The oil and gas sector is one of the biggest sources of demand for construction equipment. At its highest levels, it employs expats from around the world, including very many from the UK and Netherlands. It is hard to see how the US can claim a leadership role in this sector if it is prepared, at the stroke of a presidential pen, to block senior and expert staff from easily entering the country.

The ease with which the Trump administration blocked visitors to ConExpo can be contrasted with its apparent loathing of other regulations. The upshot of this, though, as we hear from Graham Brent at the start of our news pages, may not be the blocking of new regulations but the coming into effect of regulations that are widely recognised as bad.

In 2014, US OSHA delayed implementations of elements of its cranes and derricks rule, demanding certification of all crane operators working in the country. At the time, the industry had pointed out that the initial interpretation of the rule had demanded certification in a way no one had envisioned.
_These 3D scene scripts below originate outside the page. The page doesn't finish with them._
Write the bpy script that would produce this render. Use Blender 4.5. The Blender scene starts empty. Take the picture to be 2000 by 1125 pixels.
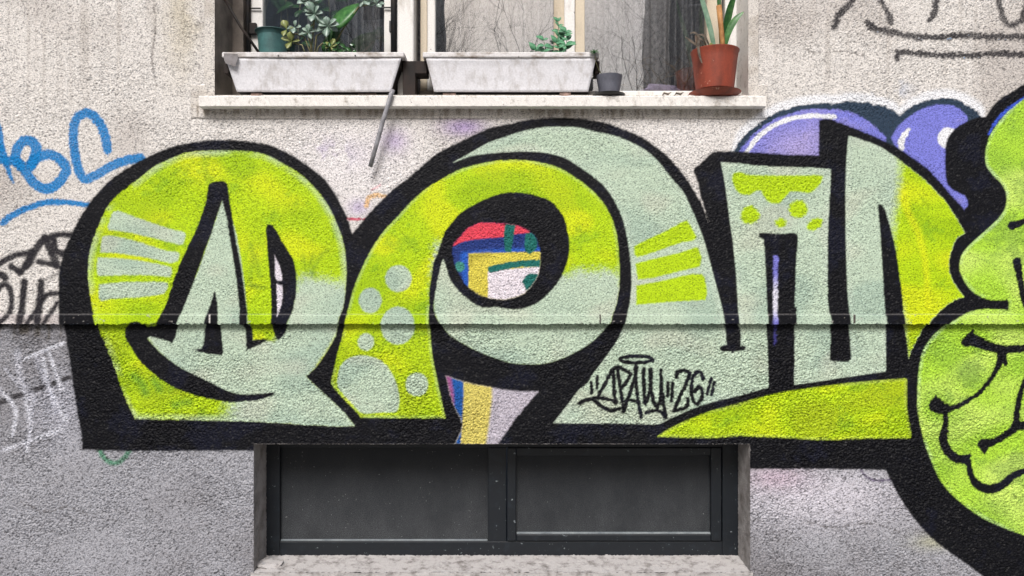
import bpy, bmesh, math, random
import numpy as np
from mathutils import Vector, Matrix

# ------------------------------------------------------------------ camera, sky, sun
random.seed(7)
S = 0.002            # metres on the wall for one unit of the drawing grid
DIST = 2.9           # camera to wall
CZ = 1.25            # camera height
sc = bpy.context.scene
COL = sc.collection
cam_d = bpy.data.cameras.new('camera')
cam_d.sensor_width = 36.0
cam_d.lens = 36.0 * DIST / 4.0
cam_d.clip_end = 2000
cam_d.clip_start = 0.05
cam = bpy.data.objects.new('camera', cam_d)
COL.objects.link(cam)
cam.location = (0, -DIST, CZ)
cam.rotation_euler = (math.radians(90), 0, 0)
sc.camera = cam

world = bpy.data.worlds.new('World')
sc.world = world
world.use_nodes = True
wn = world.node_tree.nodes
bg = wn['Background']
sky = wn.new('ShaderNodeTexSky')
sky.sky_type = 'NISHITA'
sky.sun_disc = False
SUN_EL, SUN_AZ = math.radians(47), math.radians(192)   # azimuth measured like the sky's sun_rotation
sky.sun_elevation = SUN_EL
sky.sun_rotation = SUN_AZ
sky.air_density = 1.0
sky.dust_density = 6.0
sky.ozone_density = 0.4
bg.inputs[1].default_value = 0.06
world.node_tree.links.new(sky.outputs[0], bg.inputs[0])

sun_d = bpy.data.lights.new('sun', 'SUN')
sun_d.energy = 1.5
sun_d.angle = math.radians(24)
sun_d.color = (0.98, 0.985, 1.0)
sun = bpy.data.objects.new('sun', sun_d)
COL.objects.link(sun)
to_sun = Vector((math.sin(SUN_AZ) * math.cos(SUN_EL), math.cos(SUN_AZ) * math.cos(SUN_EL), math.sin(SUN_EL)))
sun.rotation_euler = to_sun.to_track_quat('Z', 'Y').to_euler()

vs = sc.view_settings
vs.view_transform = 'Standard'
vs.look = 'None'
vs.exposure = 1.05
vs.gamma = 1.0
vs.use_curve_mapping = False

# ------------------------------------------------------------------ helpers
def lin(c):
    c = c / 255.0
    return c / 12.92 if c <= 0.04045 else ((c + 0.055) / 1.055) ** 2.4

def K(r, g, b, k=1.15):
    return (lin(r) / k, lin(g) / k, lin(b) / k)

def P(px, py, y=0.0):
    """a point seen at drawing position px, py that stands y metres behind the wall face"""
    f = S * (DIST + y) / DIST
    return Vector(((px - 1000) * f, y, CZ + (562.5 - py) * f))

def W(px, y):
    return (px - 1000) * S * (DIST + y) / DIST

def H(py, y):
    return CZ + (562.5 - py) * S * (DIST + y) / DIST

def tag(o, label=None, cat=None, group=None, kind=None):
    if label: o['label'] = label
    if cat: o['category'] = cat
    if group: o['group'] = group
    if kind: o['kind'] = kind
    return o

def empty(name, loc=(0, 0, 0), parent=None):
    o = bpy.data.objects.new(name, None)
    COL.objects.link(o)
    o.location = loc
    o.empty_display_size = 0.05
    if parent:
        o.parent = parent
        o.location = Vector(loc) - world_loc(parent)
    return o

def world_loc(o):
    v = Vector(o.location)
    while o.parent:
        o = o.parent
        v += Vector(o.location)
    return v

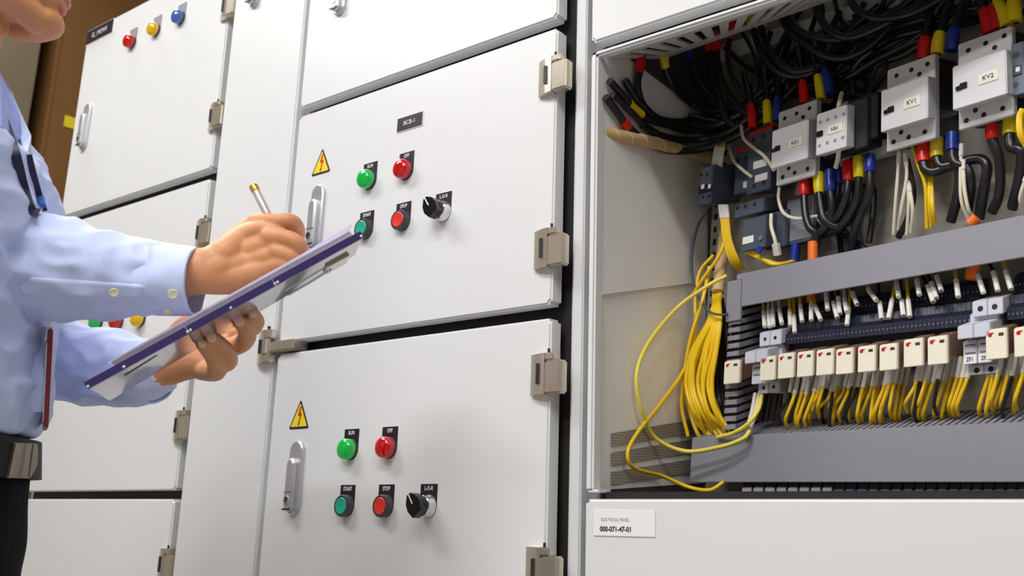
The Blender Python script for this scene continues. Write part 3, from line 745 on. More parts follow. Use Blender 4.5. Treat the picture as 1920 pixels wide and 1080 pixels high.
        for s in (0, 1):
            m = (d0 + d1) / 2; A, B = d0 + s * (m - d0) + .0004, m + s * (d1 - m) - .0004
            b = BM(); ibox(b, A, B, e0, e1, .03, wl, .001); c = t.part('fuse_carrier', b, 'fuse')
            b = BM(); ibox(b, A + .003, B - .002, e1 - .006, e1 - .0045, wl, wl + .0004, 0); ibox(b, A + .003, B - .002, e0 + .0125, e0 + .014, wl, wl + .0004, 0); t.sub(c, 'slot', b, 'dgrey')
            if txt:
                b = BM(); ibox(b, A + .001, B - .001, e0 + .001, e0 + .011, wl, wl + .0006, 0); t.sub(c, 'label_strip', b, 'white')
                t.sub(c, 'lettering', itext(txt[s], .0048, (A + B) / 2, e0 + .006, wl + .0007, .85, .0001), 'ink', False)
        for s in (.27, .73):
            b = BM(); icyl(b, u0 + (u1 - u0) * s, (v0 + v1) / 2, wt, wt + .0004, hr, 16); t.part('screw_well', b, 'hole')
            b = BM(); icyl(b, g0 + (g1 - g0) * s, (h0 + h1) / 2, wb, wb + .0004, hr, 16); t.part('screw_well', b, 'hole')
    fuse('two pole fuse holder marked ZF1 and ZF2, left of the last two relays', ((1823, 566), (1881, 557), (1881, 588), (1822, 596)), ((1795, 612), (1857, 604), (1856, 632), (1794, 636.5)),
         ((1805, 640), (1862, 634), (1860, 680), (1805, 684)), ((1816, 686), (1874, 682), (1874, 700), (1816, 704)), ('ZF1', 'ZF2'))
    fuse('smaller two pole fuse holder at the left end of the relay row', ((1424, 623), (1465, 619), (1465, 646), (1423, 650)), ((1396, 662), (1439, 654), (1438, 678), (1395.5, 683)),
         ((1409, 683), (1452, 680), (1450, 718), (1409, 721)), ((1420, 716), (1462, 713), (1462, 736), (1422, 739)), None, .0026)

    # ---- feed-through terminal blocks
    def terminals(xa, xb, ya, yb, n, label, group):
        w = .070
        ua, va = UV(xa, ya, w); ub, vb = UV(xb, yb, w)
        for k in range(n):
            a = k / n; u = ua + (ub - ua) * a; v = va + (vb - va) * a; d = (ub - ua) / n * .93
            L = W((u, v, .01))
            t = Thing('terminal_block', label, 'terminal block', L, group)
            b = BM(); f = lambda q: W((u + q.z, v + q.x, q.y))
            pts = [(-.030, .006, 0), (-.030, .050, 0), (-.010, .055, 0), (-.008, .070, 0), (.006, .070, 0), (.010, .058, 0), (.020, .055, 0), (.022, .042, 0), (.040, .040, 0), (.044, .022, 0), (.044, .006, 0)]
            prism(b, pts, (0, 0, d), f); t.part('housing', b, 'terminal', False)
            for (vv, ww) in ((-.001, .070), (.031, .0412)): b = BM(); icyl(b, u + d / 2, v + vv, ww, ww + .0006, .0011, 8); t.part('terminal_screw', b, 'screw')
    terminals(1432, 1822, 640, 598, 54, 'narrow dark blue terminal block in the long row behind the cream relays', 'long row of terminal blocks')
    terminals(1888, 1962, 588, 580, 9, 'narrow dark blue terminal block right of the ZF1 and ZF2 fuse holder', 'terminal blocks right of the fuse holder')
    # pale strip terminals under the lower duct
    w = .085
    for k in range(26):
        x = 1393 + k * 21.5
        u0, u1, v0, v1 = rect(x, 904 + .1 * k, x + 19.5, 921, w)
        t = Thing('strip_terminal', 'pale edged dark strip terminal peeping out below the lower duct', 'terminal', W((u0, v0, .01)), 'strip terminals below the lower duct')
        b = BM(); ibox(b, u0, u1, v0 + .003, v1 + .006, .02, w, .0006); t.part('housing', b, 'terminal')
        b = BM(); ibox(b, u0 + .001, u1 - .001, v0, v0 + (.006 if k < 8 else .003), .03, w + .004, .0008); t.part('marker_ledge', b, 'fuse' if k < 8 else 'dgrey2')
# ------------------------------------------------------------------ cables and wires
def IL(px, py, w):
    """like I(), but kept in front of the inner side wall"""
    p = I(px, py, w)
    if px < 1372 and WALLPL:
        o, n = WALLPL[0]; r = ray(px, py); t = (o - CAM).dot(n) / r.dot(n)
        if (p - CAM).dot(r) / r.dot(r) > t - .016: p = CAM + r * (t - .016)
    return p
WALLPL = []

def wire(name, label, pts, r, m, sleeves=(), group=None, seg=8, n=7, cat=None):
    """pts: (px, py, w).  sleeves: (from, to, radius factor, material, part name) as fractions of the length"""
    path = crom([IL(*p) for p in pts], n)
    t = Thing(name, label, cat or ('cable' if 'cable' in name else 'wire'), path[-1] if path[-1].z < path[0].z else path[0], group)
    b = BM(); tube(b, path, r, seg); t.part('sheath', b, m)
    # arc length table
    s = [0]
    for a, c in zip(path, path[1:]): s.append(s[-1] + (c - a).length)
    def at(f):
        d = f * s[-1]
        for i in range(len(s) - 1):
            if s[i + 1] >= d: return path[i].lerp(path[i + 1], (d - s[i]) / max(1e-9, s[i + 1] - s[i]))
        return path[-1]
    for (f0, f1, k, mm, pn) in sleeves:
        q = [at(f0 + (f1 - f0) * i / 6) for i in range(7)]
        if k > 1.3 and pn == 'boot':
            rr = [r * k * x for x in (.93, 1, 1, 1, .98, .94, .84)] if f0 < .5 else [r * k * x for x in (.84, .94, .98, 1, 1, 1, .93)]
        else: rr = r * k
        b = BM(); tube(b, q, rr, 12 if pn == 'boot' else 8); t.part(pn, b, mm)
    return t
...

OSHA has since presented a new version of the rule, and promised that an improved version is written and ready. But the rule has yet to see the light of day. Even if it were to be announced tomorrow, in a form everyone can support, it would be virtually impossible to implement before the delayed implementation comes into effect. When that happens, it is unclear whether any of the 135,000 operators certified under the industry's interpretation of what the rule was meant to say will be allowed to go to work. The US construction industry faces the very real possibility of complete shutdown as a result.

The Trump administration came to power on the back of promises of limited regulation and a focus on local business. That's all good, but they also need to do the basic job of governing.